富山さんは、大正デモクラシーの新しい風が吹いていた神戸で生まれた。10歳の時、父親の仕事の都合で満州に渡る。東京の美術学校に入学するまでの6年間をこの地で過ごした。
「満州」で見た光景は「画家となったわたしの原風景」と表現する。日本の植民地であった地での生活は、多感な少女の心を揺さぶった。
女学生になった時、西洋近代アートに感動して画家になろうと決意。しかし、戦争は年ごとに拡大し、ハルビンの女学校では、軍国教育のもと、朝鮮人生徒には創氏改名が強制された。それを拒む級友の悲しみが痛いほど伝わってきた。
極寒の冬の朝、登校中に凍死体に出合う。路上にうずくまる難民の親子、幼い浮浪児の群れ。日本の警官に泥靴で蹴られる苦力(クーリー)(港湾労働者)の姿…。戦争とともに知る植民地の悲惨さが胸に刻みつけられた。
「でも、私の頭は画家になりたい夢でいっぱいでした」
「この時代が出発点」と語る富山さんは、植民地主義を嫌悪し、贖罪の気持ちを抱きながら、日本の戦争責任を問い続ける。
女が画家になるのは難しい時代だった。「大正デモクラシーの息吹を知っている母親は、ひとり娘の私が画家になるための応援団になってくれました」
だが、敗戦で生活は一変。ハルビンにいた父親はソビエト軍に抑留され、難民になって帰国。富山さんは、芸術家同士の結婚が破綻し、2人の幼い子を抱えて飢餓の時代を生きた。

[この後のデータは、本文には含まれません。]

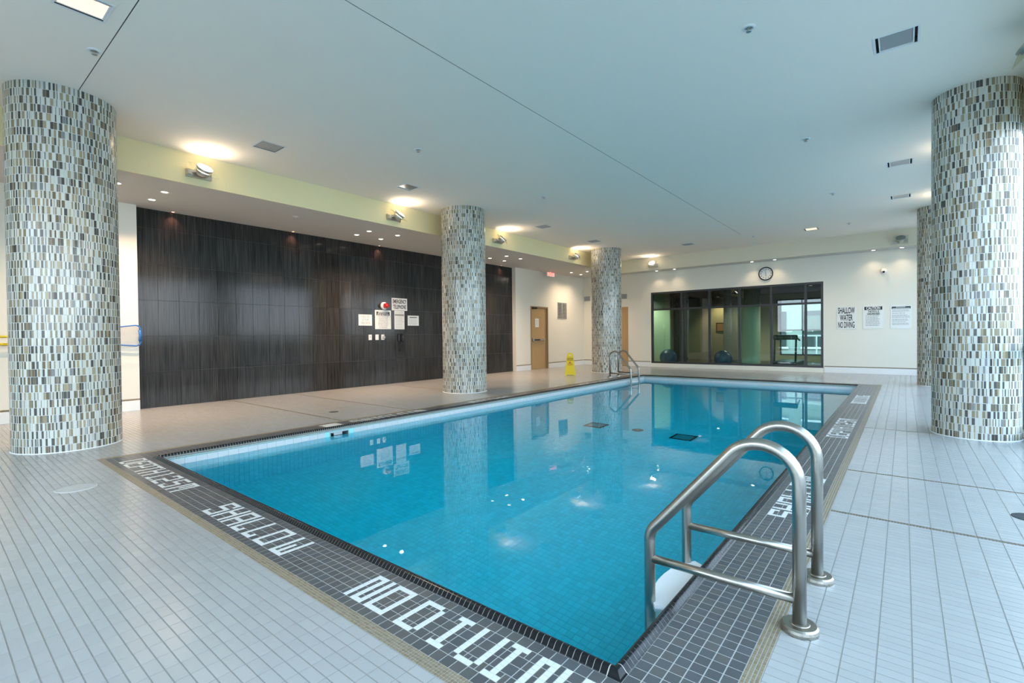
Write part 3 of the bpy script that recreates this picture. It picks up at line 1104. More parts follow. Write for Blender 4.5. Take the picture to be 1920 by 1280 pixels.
# ------------------------------------------------------------------ mosaic columns
PAL = np.array([[0.58, 0.59, 0.53], [0.64, 0.645, 0.58], [0.37, 0.30, 0.18], [0.27, 0.22, 0.135], [0.16, 0.125, 0.075], [0.08, 0.073, 0.062], [0.23, 0.23, 0.225]])
M['mosaic'] = mat('glass_mosaic', (1, 1, 1), 0.14, attr=True)
M['col_grout'] = mat('column_grout', (0.58, 0.59, 0.56), 0.8)
tile_protos = []
for c in PAL:
    tile_protos.append(tiles_mesh('mosaic_tile', [[-0.5, 0.5, -0.5, 0.5]], 0.004, 0.03, (0, 0, 0), (1, 0, 0), (0, 0, 1), (0, -1, 0), M['mosaic'], [c]))
ROW = CEIL / 48
def column(x, y, r, label, individual):
    t = thing('mosaic_column', label, 'column', (x, y, 0))
    core = MB()
    core.smooth = True
    core.lathe([(r - 0.001, 0), (r - 0.001, CEIL)], 96, cap=False)
    local(t, core.build('column_core', M['col_grout']))
    A, Z, W, H, K = [], [], [], [], []
    circ = 2 * pi * r
    for row in range(48):
        a = RNG.uniform(0, 0.02)
        s0 = a
        last = 0
        while a < circ + s0 - 0.006:
            if last <= 1:
                k = int(RNG.choice([0, 2, 3, 4, 5, 6, 1], p=[0.06, 0.17, 0.19, 0.23, 0.24, 0.08, 0.03]))
            else:
                k = int(RNG.choice([0, 1, 2, 3, 4, 5, 6], p=[0.46, 0.32, 0.04, 0.06, 0.05, 0.05, 0.02]))
            w = float(RNG.choice([0.007, 0.012, 0.018, 0.026], p=[0.20, 0.27, 0.31, 0.22]))
            if k <= 1:
                w = float(RNG.choice([0.007, 0.014, 0.021, 0.029], p=[0.16, 0.33, 0.30, 0.21]))
            w = min(w, circ + s0 - a)
            A.append(a + w / 2)
            Z.append((row + 0.5) * ROW)
            W.append(w)
            H.append(ROW)
            K.append(k)
            a += w
            last = k
    A, Z, W, H, K = map(np.array, (A, Z, W, H, K))
    ang = A / r
    N = np.stack([np.cos(ang), np.sin(ang), np.zeros_like(ang)], 1)
    T = np.stack([-np.sin(ang), np.cos(ang), np.zeros_like(ang)], 1)
    C = np.array([x, y, 0]) + N * r + np.stack([0 * Z, 0 * Z, Z], 1)
    keep = np.ones(len(A), bool)
    if individual:
        to = CAMP - C
        d = np.linalg.norm(to, axis=1)
        face = (to * N).sum(1) / d
        ok, _ = seen(C)
        score = np.where(ok & (face > 0.1), W * face / d ** 2, 0)
        order = np.argsort(-score)[:300]
        keep[order] = False
        for i in order:
            o = link('tile', tile_protos[K[i]], None)
            o.parent = t
            p = N[i] * (r - 0.004)
            o.location = (p[0], p[1], Z[i])
            o.rotation_euler = (0, 0, ang[i] + pi / 2)
            o.scale = (W[i] - 0.0012, 1, H[i] - 0.0035)
    n = keep.sum()
    hw, hh = (W[keep] - 0.0012)[:, None] / 2, (H[keep] - 0.0035)[:, None] / 2
    Nk, Tk, Zk = N[keep], T[keep], np.array([[0, 0, 1.0]])
    B0 = Nk * (r - 0.004) + np.stack([0 * Z[keep], 0 * Z[keep], Z[keep]], 1)
    B1 = Nk * r + np.stack([0 * Z[keep], 0 * Z[keep], Z[keep]], 1)
    q = 0.0006
    V = np.stack([B0 - Tk * hw - Zk * hh, B0 + Tk * hw - Zk * hh, B0 + Tk * hw + Zk * hh, B0 - Tk * hw + Zk * hh,
                  B1 - Tk * (hw - q) - Zk * (hh - q), B1 + Tk * (hw - q) - Zk * (hh - q), B1 + Tk * (hw - q) + Zk * (hh - q), B1 - Tk * (hw - q) + Zk * (hh - q)], 1)
    quads = np.array([[4, 5, 6, 7], [0, 1, 5, 4], [1, 2, 6, 5], [2, 3, 7, 6], [3, 0, 4, 7]])
    F = (np.arange(n)[:, None, None] * 8 + quads[None]).reshape(-1)
    me = bpy.data.meshes.new('mosaic_tiles')
    me.vertices.add(n * 8)
    me.vertices.foreach_set('co', V.reshape(-1))
    me.loops.add(n * 20)
    me.loops.foreach_set('vertex_index', F)
    me.polygons.add(n * 5)
    me.polygons.foreach_set('loop_start', np.arange(n * 5) * 4)
    me.polygons.foreach_set('loop_total', np.full(n * 5, 4))
    me.polygons.foreach_set('use_smooth', np.zeros(n * 5, bool))
    me.update(calc_edges=True)
    me.materials.append(M['mosaic'])
    a = me.color_attributes.new('Col', 'FLOAT_COLOR', 'POINT')
    cc = np.ones((n, 8, 4))
    cc[:, :, :3] = (PAL[K[keep]] * RNG.uniform(0.9, 1.1, (n, 1)))[:, None, :]
    a.data.foreach_set('color', cc.reshape(-1))
    o = bpy.data.objects.new('mosaic_tiles', me)
    COL.objects.link(o)
    o.parent = t
    o['kind'] = 'stuff'
    # white sealant bead at the foot
    ft = MB()
    ft.smooth = True
    ft.lathe([(r + 0.008, 0.0005), (r + 0.006, 0.006), (r, 0.010)], 64, cap=False)
    local(t, ft.build('foot_bead', M['base_white']))
    return t
column(-7.135, 1.077, 0.455, 'large round mosaic column beside the skimmer net on the left wall', True)
column(-7.145, 7.262, 0.455, 'round mosaic column in front of the dark tiled wall and its signs', False)
column(-7.135, 13.47, 0.455, 'round mosaic column between the yellow wet floor sign and the far ladder', False)
column(0.605, 7.37, 0.365, 'large round mosaic column on the deck nearest the stainless grab rails', True)
column(0.575, 13.6, 0.365, 'round mosaic column half hidden behind the near right column', False)


# ------------------------------------------------------------------ pool ladders
def fillet(pts, rads, n=14):
    P = [Vector(p) for p in pts]
    out = [P[0]]
    for i in range(1, len(P) - 1):
        a, b = (P[i - 1] - P[i]).normalized(), (P[i + 1] - P[i]).normalized()
        ang = a.angle(b)
        r = rads[i - 1]
        t = r / math.tan(ang / 2)
        c = P[i] + (a + b).normalized() * (r / sin(ang / 2))
        s, e = P[i] + a * t - c, P[i] + b * t - c
        tot = s.angle(e)
        for k in range(n + 1):
            f = k / n
            out.append(c + (s * sin((1 - f) * tot) + e * sin(f * tot)) / sin(tot))
    out.append(P[-1])
    return out
def ladder(x_post, ys, sgn, label, wall_x):
    t = thing('pool_ladder', label, 'ladder', (x_post, (ys[0] + ys[1]) / 2, 0))
    leg = x_post - sgn * 0.605
    for y in ys:
        pts = [(leg, y, -1.05), (leg, y, 0.235), (x_post, y, 0.235 + 0.605 * 0.42 / 0.36), (x_post, y, 0.0)]
        q = MB()
        q.smooth = True
        q.tube(fillet(pts, [0.10, 0.14]), 0.0245, 24)
        q.build('rail', M['steel'], t)
        q = MB()
        q.smooth = True
        q.tube([(leg, y, 0.112), (x_post, y, 0.118)], 0.019, 20)
        q.build('cross_bar', M['steel'], t)
        q = MB()
        q.lathe([(0.066, 0.0), (0.067, 0.012), (0.065, 0.022), (0.058, 0.028), (0.036, 0.0285), (0.034, 0.031), (0.026, 0.032)], 40, Matrix.Translation((x_post, y, 0)))
        q.build('base_flange', M['steel'], t)
    for z in (-0.085, -0.36, -0.64):
        q = MB()
        a, b = ys[0] + 0.0, ys[1] - 0.0
        back = wall_x - sgn * 0.012
        fr = leg + sgn * 0.005
        pl = [(back, a + 0.02), (back, b - 0.02)]
        n = 14
        for k in range(n + 1):
            f = k / n
            y = b + 0.03 + (a - b - 0.06) * f
            pl.append((fr - sgn * 0.05 * sin(pi * f) + sgn * 0.03 * (abs(2 * f - 1) ** 6), y))
        if sgn > 0:
            pl = pl[::-1]
        q.prism(pl, z - 0.045, z)
        q.build('tread', M['white_plastic'], t)
    return t
ladder(-0.315, (2.14, 2.63), 1, 'large stainless pool ladder with curved grab rails at the near right edge', WX1)
ladder(-6.135, (11.75, 12.24), -1, 'small distant stainless pool ladder at the far left corner of the pool', WX0)

# ------------------------------------------------------------------ skimmer, drains, deck covers
t = thing('pool_skimmer', 'rectangular skimmer opening in the left pool wall at the waterline', 'skimmer', (WX0, 3.425, -0.1))
mb = MB()
for (a, b, c, d) in ((SK[0] - 0.012, SK[1] + 0.012, SK[3], SK[3] + 0.012), (SK[0] - 0.012, SK[0], SK[2], SK[3]), (SK[1], SK[1] + 0.012, SK[2], SK[3]), (SK[0] - 0.012, SK[1] + 0.012, SK[2] - 0.012, SK[2])):
    mb.box(WX0, WX0 + 0.008, a, b, c, d)
mb.build('face_frame', mat('skimmer_frame', (0.45, 0.48, 0.48), 0.4), t)
mb = MB()
mb.add([(WX0, SK[0], SK[2]), (WX0, SK[1], SK[2]), (WX0, SK[1], SK[3]), (WX0, SK[0], SK[3]), (WX0 - 0.2, SK[0], SK[2]), (WX0 - 0.2, SK[1], SK[2]), (WX0 - 0.2, SK[1], SK[3]), (WX0 - 0.2, SK[0], SK[3])],
       [(4, 5, 6, 7), (0, 1, 5, 4), (2, 3, 7, 6), (1, 2, 6, 5), (0, 4, 7, 3)])
mb.build('throat', mat('skimmer_throat', (0.12, 0.22, 0.24), 0.5), t)
mb = MB()
mb.bbox(WX0 - 0.03, WX0 - 0.02, SK[0] + 0.06, SK[1] - 0.07, SK[3] - 0.04, SK[3], 0.002)
mb.build('flap', mat('skimmer_flap', (0.5, 0.52, 0.52), 0.4), t)

def main_drain(x, y, label):
    t = thing('main_drain', label, 'drain', (x, y, BOTTOM), 'main drains on the pool bottom')
    q = MB()
    for (a, b, c, d) in ((-0.16, 0.16, -0.16, -0.125), (-0.16, 0.16, 0.125, 0.16), (-0.16, -0.125, -0.125, 0.125), (0.125, 0.16, -0.125, 0.125)):
        q.box(a, b, c, d, 0, 0.02)
    local(t, q.build('drain_frame', M['stainless_dark']))
    q = MB()
    for k in range(9):
        v = -0.11 + k * 0.0275
        q.box(-0.125, 0.125, v - 0.008, v + 0.008, 0.004, 0.014)
    q.box(-0.125, 0.125, -0.125, 0.125, 0.0, 0.004)
    local(t, q.build('grate', mat('drain_grate', (0.22, 0.42, 0.45), 0.5)))
    return t
main_drain(-3.95, 7.07, 'square main drain on the pool bottom, seen against the far column reflection')
main_drain(-2.51, 7.07, 'square main drain on the pool bottom, seen against the window reflection')
t = thing('relief_valve', 'small round dark relief valve on pool bottom between the two square drains', 'valve', (-3.25, 7.13, BOTTOM))
q = MB()
q.lathe([(0.09, 0), (0.09, 0.012), (0.07, 0.02), (0.02, 0.024)], 32)
local(t, q.build('valve_cap', mat('valve_grey', (0.10, 0.09, 0.09), 0.6)))
q = MB()
q.lathe([(0.02, 0.024), (0.018, 0.03), (0.004, 0.031)], 16)
local(t, q.build('valve_screw', M['satin']))

def deck_cover(x, y, r, label, m1, m2, cat, name):
    t = thing(name, label, cat, (x, y, 0))
    q = MB()
    q.lathe([(r, 0.0), (r - 0.003, 0.003), (r - 0.012, 0.0035)], 36, cap=False)
    local(t, q.build('rim', m1))
    q = MB()
    q.lathe([(r - 0.012, 0.0), (r - 0.012, 0.0022), (0.01, 0.0026)], 36)
    local(t, q.build('lid', m2))
    return t
deck_cover(-5.01, 0.79, 0.13, 'round white skimmer lid set in the near left deck', mat('lid_rim', (0.55, 0.56, 0.55), 0.35), mat('lid_white', (0.46, 0.47, 0.46), 0.3), 'lid', 'skimmer_lid')
t = deck_cover(-6.842, 4.08, 0.075, 'small dark floor drain in the deck before the dark tiled wall', M['stainless_dark'], M['stainless_dark'], 'drain', 'floor_drain')
t2 = deck_cover(0.60, 4.29, 0.085, 'dark floor drain in the white deck by the right frame edge', M['stainless_dark'], M['stainless_dark'], 'drain', 'floor_drain')
for tt, r in ((t, 0.06), (t2, 0.07)):
    q = MB()
    for k in range(-3, 4):
        h = sqrt(max(0, r * r - (k * 0.018) ** 2))
        q.box(-h, h, k * 0.018 - 0.003, k * 0.018 + 0.003, 0.002, 0.004)
    local(tt, q.build('grate', M['grille_dark']))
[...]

「苦しみは私を鍛えてくれたのでしょう。美術への考えも変わりました。1949年、中国革命が成功、歴史は変わると思いました。私はアジアの視座に立って、現実に根を下ろした絵を描こうと、鉱山や炭鉱をテーマに画家として出発しました」
戦後の米ソ対立の冷戦の中で、日本の美術は抽象画と純芸術(ファインアート)が主流となり、政治的な主張は排除されていく。富山さんは、美術界の異端となった。
60年代は、ラテンアメリカ、中央アジア、第三世界を題材に、70年代からは、痛烈な政治批判の詩を発表して逮捕された金芝河や、日本軍「慰安婦」などをテーマに描いてきた。